* _WHAT THE TASK REQUIRES_
Look through the entries below and extract exactly the lines from the one containing "The Blender Python" through the one containing "return [(x, r0", ends included.

* _3D scene scripts_
Start
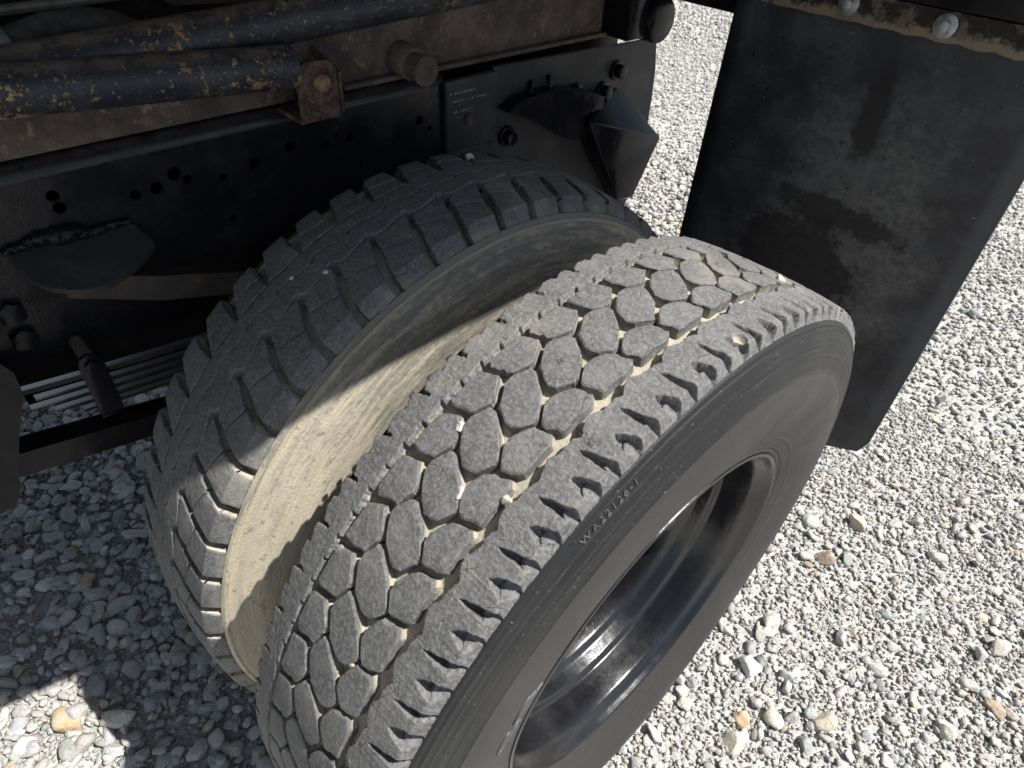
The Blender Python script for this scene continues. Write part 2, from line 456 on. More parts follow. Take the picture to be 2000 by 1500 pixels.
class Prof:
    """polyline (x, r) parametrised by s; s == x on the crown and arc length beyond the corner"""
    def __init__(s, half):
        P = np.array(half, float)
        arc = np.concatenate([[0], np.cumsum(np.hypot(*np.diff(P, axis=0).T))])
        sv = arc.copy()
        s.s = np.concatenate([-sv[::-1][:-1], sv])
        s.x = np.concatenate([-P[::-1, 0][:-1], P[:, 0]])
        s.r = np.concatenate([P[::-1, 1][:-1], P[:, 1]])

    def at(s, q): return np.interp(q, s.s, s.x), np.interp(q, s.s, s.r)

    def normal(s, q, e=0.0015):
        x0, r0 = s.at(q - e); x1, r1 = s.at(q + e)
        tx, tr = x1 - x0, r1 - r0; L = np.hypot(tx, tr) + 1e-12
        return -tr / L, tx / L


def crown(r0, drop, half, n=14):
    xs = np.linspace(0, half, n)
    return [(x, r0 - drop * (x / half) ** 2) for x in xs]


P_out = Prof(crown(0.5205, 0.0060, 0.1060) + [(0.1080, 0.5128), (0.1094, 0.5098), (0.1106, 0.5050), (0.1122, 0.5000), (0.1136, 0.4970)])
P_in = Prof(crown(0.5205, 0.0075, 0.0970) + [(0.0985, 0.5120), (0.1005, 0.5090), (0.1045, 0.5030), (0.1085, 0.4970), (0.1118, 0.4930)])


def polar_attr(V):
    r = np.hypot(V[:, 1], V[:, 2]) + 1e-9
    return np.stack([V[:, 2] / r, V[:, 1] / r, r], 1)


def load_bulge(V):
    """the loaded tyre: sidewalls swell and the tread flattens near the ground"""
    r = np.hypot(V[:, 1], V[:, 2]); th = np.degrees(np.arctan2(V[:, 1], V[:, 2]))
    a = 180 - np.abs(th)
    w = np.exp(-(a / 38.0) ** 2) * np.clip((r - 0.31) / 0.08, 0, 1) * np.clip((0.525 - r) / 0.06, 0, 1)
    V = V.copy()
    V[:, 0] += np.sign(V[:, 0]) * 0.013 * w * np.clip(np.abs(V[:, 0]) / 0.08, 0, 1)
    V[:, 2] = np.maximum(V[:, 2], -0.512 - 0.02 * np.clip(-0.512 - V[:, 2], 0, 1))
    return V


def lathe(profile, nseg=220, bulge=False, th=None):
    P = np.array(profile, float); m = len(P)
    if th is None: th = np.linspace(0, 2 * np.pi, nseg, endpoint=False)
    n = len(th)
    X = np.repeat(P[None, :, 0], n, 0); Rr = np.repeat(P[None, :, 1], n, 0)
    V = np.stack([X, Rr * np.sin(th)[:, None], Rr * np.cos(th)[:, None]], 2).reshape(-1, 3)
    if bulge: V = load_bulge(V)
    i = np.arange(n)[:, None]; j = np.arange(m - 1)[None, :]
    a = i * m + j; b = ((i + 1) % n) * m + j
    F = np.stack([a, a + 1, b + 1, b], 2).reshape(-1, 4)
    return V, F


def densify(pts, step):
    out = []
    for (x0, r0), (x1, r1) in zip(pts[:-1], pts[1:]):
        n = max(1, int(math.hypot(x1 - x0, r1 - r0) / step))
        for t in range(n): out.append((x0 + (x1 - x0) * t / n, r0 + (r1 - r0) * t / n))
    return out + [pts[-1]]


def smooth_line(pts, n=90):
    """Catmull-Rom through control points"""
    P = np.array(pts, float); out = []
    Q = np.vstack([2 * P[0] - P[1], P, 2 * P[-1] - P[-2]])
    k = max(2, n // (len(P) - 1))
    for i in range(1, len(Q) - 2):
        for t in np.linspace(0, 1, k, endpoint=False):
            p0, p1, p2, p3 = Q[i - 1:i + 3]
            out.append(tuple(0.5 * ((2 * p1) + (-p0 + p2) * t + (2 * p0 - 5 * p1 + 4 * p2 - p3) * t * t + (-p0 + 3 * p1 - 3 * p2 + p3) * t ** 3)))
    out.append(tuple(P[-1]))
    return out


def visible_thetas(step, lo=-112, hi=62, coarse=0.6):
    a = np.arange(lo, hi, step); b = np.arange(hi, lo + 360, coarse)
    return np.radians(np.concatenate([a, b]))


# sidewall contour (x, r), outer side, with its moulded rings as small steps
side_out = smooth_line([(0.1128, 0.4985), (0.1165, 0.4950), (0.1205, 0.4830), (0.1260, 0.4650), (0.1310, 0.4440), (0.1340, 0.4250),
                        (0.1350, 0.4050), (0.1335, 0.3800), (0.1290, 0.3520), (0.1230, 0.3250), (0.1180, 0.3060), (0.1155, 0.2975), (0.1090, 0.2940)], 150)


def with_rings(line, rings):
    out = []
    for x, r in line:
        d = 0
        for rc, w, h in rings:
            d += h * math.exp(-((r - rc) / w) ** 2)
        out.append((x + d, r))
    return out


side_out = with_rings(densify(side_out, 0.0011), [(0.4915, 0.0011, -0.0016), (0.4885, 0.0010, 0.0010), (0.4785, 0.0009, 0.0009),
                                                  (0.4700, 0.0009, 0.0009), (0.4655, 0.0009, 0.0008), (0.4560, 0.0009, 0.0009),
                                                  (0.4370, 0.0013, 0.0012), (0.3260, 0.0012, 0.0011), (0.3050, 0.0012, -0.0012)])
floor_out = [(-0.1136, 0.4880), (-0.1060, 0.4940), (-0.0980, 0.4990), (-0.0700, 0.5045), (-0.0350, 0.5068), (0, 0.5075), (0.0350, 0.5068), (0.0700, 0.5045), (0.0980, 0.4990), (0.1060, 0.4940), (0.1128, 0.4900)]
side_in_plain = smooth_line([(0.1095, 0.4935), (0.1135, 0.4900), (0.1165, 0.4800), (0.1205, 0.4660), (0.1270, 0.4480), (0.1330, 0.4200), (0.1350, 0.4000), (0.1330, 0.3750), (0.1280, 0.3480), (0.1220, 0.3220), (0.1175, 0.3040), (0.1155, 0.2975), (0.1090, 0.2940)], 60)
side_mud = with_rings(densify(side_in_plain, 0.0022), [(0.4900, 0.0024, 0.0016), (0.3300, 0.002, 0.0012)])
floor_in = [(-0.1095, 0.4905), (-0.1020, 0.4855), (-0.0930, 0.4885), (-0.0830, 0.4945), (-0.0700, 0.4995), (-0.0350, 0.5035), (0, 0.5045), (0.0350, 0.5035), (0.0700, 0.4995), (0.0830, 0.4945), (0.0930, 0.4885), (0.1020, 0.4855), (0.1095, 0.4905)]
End
Start
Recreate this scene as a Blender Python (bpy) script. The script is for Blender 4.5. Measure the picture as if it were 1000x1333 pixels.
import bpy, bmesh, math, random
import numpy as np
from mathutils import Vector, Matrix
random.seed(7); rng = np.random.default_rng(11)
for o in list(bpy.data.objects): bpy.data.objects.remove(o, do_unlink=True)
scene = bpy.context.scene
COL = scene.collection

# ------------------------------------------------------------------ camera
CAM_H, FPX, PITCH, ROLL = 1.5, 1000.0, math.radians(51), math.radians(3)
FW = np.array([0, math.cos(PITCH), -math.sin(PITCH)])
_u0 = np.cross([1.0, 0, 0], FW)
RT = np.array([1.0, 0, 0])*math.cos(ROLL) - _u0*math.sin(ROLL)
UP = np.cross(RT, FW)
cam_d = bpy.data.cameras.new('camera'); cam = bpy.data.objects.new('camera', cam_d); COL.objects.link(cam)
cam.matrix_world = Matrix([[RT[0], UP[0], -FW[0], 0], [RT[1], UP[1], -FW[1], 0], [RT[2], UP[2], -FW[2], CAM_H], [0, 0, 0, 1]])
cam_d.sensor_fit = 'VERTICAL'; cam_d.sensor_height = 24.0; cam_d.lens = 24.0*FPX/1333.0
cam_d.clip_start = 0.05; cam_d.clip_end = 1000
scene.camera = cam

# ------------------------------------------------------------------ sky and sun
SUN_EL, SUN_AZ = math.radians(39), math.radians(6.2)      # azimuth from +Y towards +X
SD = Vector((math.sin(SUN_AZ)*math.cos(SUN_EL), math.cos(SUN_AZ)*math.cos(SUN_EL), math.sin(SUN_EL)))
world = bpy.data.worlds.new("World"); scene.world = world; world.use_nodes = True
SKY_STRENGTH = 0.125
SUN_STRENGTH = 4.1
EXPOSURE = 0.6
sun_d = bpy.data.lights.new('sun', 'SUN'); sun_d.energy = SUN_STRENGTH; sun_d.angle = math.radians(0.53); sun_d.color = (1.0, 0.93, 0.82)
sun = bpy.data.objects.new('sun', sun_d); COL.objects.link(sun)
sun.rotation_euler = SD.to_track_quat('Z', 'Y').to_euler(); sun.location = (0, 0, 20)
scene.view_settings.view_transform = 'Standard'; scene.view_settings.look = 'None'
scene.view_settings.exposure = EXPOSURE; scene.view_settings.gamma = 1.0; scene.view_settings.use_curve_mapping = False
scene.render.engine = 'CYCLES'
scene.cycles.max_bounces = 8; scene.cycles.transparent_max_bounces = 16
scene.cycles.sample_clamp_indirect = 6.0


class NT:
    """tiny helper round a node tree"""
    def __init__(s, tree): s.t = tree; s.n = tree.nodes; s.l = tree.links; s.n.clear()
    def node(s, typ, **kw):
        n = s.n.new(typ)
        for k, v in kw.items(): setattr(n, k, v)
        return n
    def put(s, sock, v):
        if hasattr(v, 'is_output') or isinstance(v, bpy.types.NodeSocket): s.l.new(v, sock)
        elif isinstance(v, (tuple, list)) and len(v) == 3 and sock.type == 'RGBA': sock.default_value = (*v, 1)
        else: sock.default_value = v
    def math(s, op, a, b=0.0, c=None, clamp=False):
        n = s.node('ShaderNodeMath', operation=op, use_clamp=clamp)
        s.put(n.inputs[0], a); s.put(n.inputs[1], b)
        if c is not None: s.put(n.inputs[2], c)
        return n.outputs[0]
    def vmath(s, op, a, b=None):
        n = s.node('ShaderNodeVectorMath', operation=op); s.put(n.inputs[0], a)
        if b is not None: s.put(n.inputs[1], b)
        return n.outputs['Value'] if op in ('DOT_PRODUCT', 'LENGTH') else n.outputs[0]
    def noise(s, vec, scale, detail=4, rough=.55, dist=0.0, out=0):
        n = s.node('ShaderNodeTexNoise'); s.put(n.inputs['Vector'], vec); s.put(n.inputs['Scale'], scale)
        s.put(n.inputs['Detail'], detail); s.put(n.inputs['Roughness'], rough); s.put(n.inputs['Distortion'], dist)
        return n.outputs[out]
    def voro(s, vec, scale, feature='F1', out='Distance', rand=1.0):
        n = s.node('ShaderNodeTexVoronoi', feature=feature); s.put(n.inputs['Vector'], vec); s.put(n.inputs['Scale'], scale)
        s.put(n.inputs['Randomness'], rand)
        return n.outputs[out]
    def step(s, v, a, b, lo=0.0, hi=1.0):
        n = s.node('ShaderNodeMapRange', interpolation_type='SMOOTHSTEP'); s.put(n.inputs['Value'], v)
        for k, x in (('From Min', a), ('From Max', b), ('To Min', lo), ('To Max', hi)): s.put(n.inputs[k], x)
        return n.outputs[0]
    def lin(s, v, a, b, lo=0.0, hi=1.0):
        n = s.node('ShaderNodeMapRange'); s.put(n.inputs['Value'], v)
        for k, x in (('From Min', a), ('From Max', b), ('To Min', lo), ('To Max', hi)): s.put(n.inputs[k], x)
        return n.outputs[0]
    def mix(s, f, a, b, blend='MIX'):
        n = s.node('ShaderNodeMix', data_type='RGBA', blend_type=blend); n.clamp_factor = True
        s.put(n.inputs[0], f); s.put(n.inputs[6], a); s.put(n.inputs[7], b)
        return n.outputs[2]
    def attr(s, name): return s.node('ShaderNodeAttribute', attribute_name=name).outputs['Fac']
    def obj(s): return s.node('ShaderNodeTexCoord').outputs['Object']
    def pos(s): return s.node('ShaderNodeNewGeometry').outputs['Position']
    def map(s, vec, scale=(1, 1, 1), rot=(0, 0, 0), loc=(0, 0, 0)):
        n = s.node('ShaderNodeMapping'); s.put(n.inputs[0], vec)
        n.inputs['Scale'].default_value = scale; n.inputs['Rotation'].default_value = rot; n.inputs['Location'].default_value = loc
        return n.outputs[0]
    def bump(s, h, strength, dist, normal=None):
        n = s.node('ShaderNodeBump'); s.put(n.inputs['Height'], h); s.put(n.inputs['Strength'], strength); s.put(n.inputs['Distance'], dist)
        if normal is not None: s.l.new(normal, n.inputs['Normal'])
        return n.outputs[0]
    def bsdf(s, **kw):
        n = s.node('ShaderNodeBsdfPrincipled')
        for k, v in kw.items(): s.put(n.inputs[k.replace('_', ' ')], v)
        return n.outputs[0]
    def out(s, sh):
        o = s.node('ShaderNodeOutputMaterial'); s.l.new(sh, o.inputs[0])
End
Start
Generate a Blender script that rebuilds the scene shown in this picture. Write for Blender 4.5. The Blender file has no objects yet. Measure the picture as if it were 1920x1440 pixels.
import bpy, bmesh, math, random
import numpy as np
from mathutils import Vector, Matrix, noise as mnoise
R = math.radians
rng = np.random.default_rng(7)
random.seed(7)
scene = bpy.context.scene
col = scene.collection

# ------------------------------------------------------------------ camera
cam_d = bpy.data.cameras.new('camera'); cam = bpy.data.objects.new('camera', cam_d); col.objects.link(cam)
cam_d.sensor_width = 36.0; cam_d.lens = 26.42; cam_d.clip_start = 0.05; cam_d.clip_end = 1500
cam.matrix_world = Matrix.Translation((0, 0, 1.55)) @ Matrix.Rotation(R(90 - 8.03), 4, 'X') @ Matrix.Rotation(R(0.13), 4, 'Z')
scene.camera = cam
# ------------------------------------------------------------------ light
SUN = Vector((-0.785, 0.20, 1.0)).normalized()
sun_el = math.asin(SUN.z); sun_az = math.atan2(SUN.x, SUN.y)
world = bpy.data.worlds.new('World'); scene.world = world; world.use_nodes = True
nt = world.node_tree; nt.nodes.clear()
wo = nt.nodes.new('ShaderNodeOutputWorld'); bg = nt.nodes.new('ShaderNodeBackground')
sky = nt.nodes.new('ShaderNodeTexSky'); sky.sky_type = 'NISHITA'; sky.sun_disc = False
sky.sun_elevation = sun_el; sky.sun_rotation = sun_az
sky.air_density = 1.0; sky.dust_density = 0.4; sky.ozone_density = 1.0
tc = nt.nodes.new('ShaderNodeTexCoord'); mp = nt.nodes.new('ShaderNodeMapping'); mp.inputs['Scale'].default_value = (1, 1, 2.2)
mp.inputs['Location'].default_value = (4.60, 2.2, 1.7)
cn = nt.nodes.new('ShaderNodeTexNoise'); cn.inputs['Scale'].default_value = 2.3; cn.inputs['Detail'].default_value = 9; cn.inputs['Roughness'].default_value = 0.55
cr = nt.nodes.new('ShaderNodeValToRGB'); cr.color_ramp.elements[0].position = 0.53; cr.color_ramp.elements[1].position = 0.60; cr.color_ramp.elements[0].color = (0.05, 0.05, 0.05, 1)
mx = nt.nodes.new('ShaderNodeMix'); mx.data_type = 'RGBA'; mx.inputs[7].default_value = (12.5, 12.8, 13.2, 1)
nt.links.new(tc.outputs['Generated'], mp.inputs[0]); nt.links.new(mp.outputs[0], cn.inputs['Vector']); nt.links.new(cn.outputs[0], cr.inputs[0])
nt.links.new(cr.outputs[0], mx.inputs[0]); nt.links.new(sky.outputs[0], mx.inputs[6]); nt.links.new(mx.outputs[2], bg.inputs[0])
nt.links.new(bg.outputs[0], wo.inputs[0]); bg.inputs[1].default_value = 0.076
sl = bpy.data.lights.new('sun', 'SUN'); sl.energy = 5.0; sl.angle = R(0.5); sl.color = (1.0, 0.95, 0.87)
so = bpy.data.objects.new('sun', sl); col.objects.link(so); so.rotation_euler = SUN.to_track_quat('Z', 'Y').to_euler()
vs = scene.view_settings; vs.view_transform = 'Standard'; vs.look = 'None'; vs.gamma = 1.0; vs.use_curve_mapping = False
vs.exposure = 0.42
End
* _RIGHT ANSWER_
The Blender Python script for this scene continues. Write part 2, from line 456 on. More parts follow. Take the picture to be 2000 by 1500 pixels.
class Prof:
    """polyline (x, r) parametrised by s; s == x on the crown and arc length beyond the corner"""
    def __init__(s, half):
        P = np.array(half, float)
        arc = np.concatenate([[0], np.cumsum(np.hypot(*np.diff(P, axis=0).T))])
        sv = arc.copy()
        s.s = np.concatenate([-sv[::-1][:-1], sv])
        s.x = np.concatenate([-P[::-1, 0][:-1], P[:, 0]])
        s.r = np.concatenate([P[::-1, 1][:-1], P[:, 1]])

    def at(s, q): return np.interp(q, s.s, s.x), np.interp(q, s.s, s.r)

    def normal(s, q, e=0.0015):
        x0, r0 = s.at(q - e); x1, r1 = s.at(q + e)
        tx, tr = x1 - x0, r1 - r0; L = np.hypot(tx, tr) + 1e-12
        return -tr / L, tx / L


def crown(r0, drop, half, n=14):
    xs = np.linspace(0, half, n)
    return [(x, r0 - drop * (x / half) ** 2) for x in xs]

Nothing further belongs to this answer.